Leg Exercises Directly Work Upper Body Muscles
There’s a simpler reason leg training helps your upper body that often gets overlooked: major lower body exercises aren’t purely lower body exercises. A systematic review of muscle activation during deadlifts found that the erector spinae (the muscles running along your spine) were actually more activated than the glutes and hamstrings across deadlift variations. The trapezius, lats, and forearm muscles all showed significant activation as well.
Squats similarly demand substantial work from your core, spinal erectors, and upper back to keep the bar stable. If you’re doing barbell squats or deadlifts regularly, you’re directly training muscles in your back, core, and grip every session. These aren’t small contributions. The spinal erectors carry some of the heaviest loads during these lifts, which means your “leg day” is building a strong posterior chain from your ankles to your neck.
Training Strategy Matters More Than Hormones
One of the more interesting findings in this area comes from a study comparing two different training approaches. One group focused their lower body work on building muscle (moderate loads, higher volume) while keeping upper body training focused on maximal strength. The other group did high-intensity work for both upper and lower body. The group with the hypertrophy-focused leg training saw greater gains in bench press strength, bench press power, and arm muscle size compared to the group doing high-intensity training for everything.
This suggests that how you program your leg training can influence upper body outcomes, likely through a combination of metabolic stress, recovery management, and the neural adaptations discussed above. Higher-volume leg work generates more metabolic stress, which is associated with stronger inflammatory and hormonal responses. While the acute hormone spike alone doesn’t build upper body muscle, the cumulative metabolic and neural demands of consistent, challenging leg training create a training environment that supports whole-body adaptation.
The Tradeoff: Recovery Costs
There is a legitimate downside to consider. Leg training is metabolically expensive. Squats and deadlifts tax your entire system, not just your legs, and recovery from those sessions draws on the same resources your body uses to repair and grow upper body muscles. Shorter rest periods and higher metabolic stress during leg sessions amplify lactate accumulation and inflammatory responses, which can compound overall fatigue.
This doesn’t mean you should skip legs to “save” recovery for your upper body. It means you need to account for the systemic fatigue from heavy leg sessions when planning your training week. If you crush a high-volume leg workout on Monday and then try to hit a personal record on bench press Tuesday, your performance will likely suffer. Spacing your hardest leg and upper body sessions apart by at least 48 hours gives your nervous system and energy stores time to recover.

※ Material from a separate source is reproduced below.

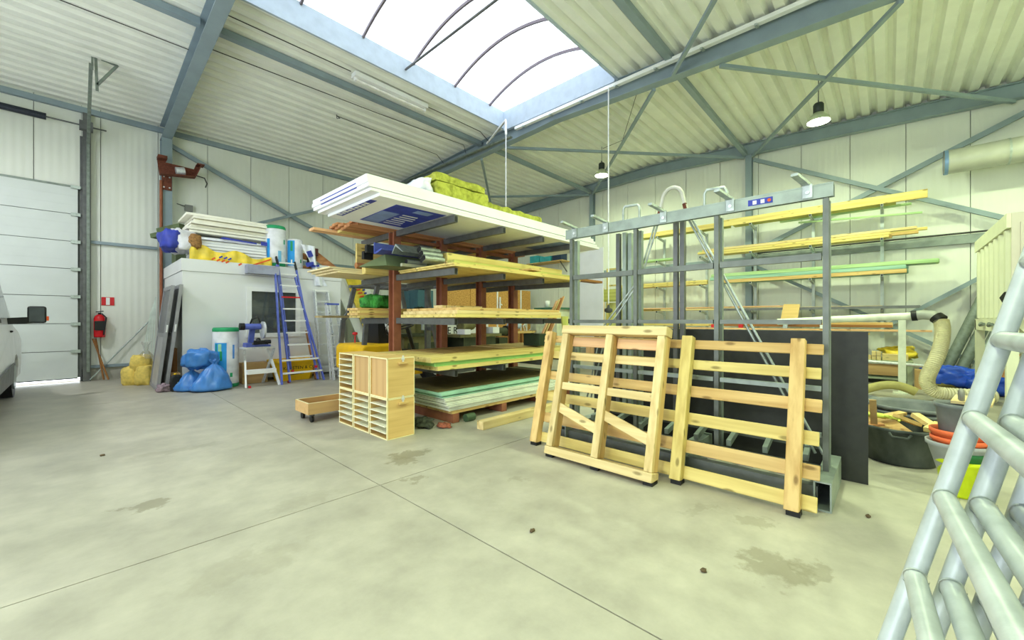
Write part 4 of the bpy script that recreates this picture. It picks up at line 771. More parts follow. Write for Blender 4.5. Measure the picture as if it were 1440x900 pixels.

Practical Takeaways for Your Training
If your goal is a bigger, stronger upper body, leg training is a genuine contributor, just not a magic shortcut. The benefits are real but work through your nervous system and the direct muscle engagement of compound lifts, not through a testosterone bath that grows your arms while you squat. To get the most transfer:
- Prioritize heavy compound movements. Squats and deadlifts produce the strongest neural adaptations and work the most upper body stabilizers. Leg press and leg extensions won’t offer the same systemic benefits.
- Don’t skip upper body training. Neural drive from leg work enhances your capacity to produce force, but you still need to train specific upper body movements to build skill and target those muscles directly.
- Manage your recovery. Place demanding leg sessions far enough from your priority upper body sessions so fatigue doesn’t undercut your performance.
- Use moderate to high volume for legs. Research suggests hypertrophy-focused leg training (more sets, moderate loads) may support upper body gains better than purely maximal-effort, low-rep leg work.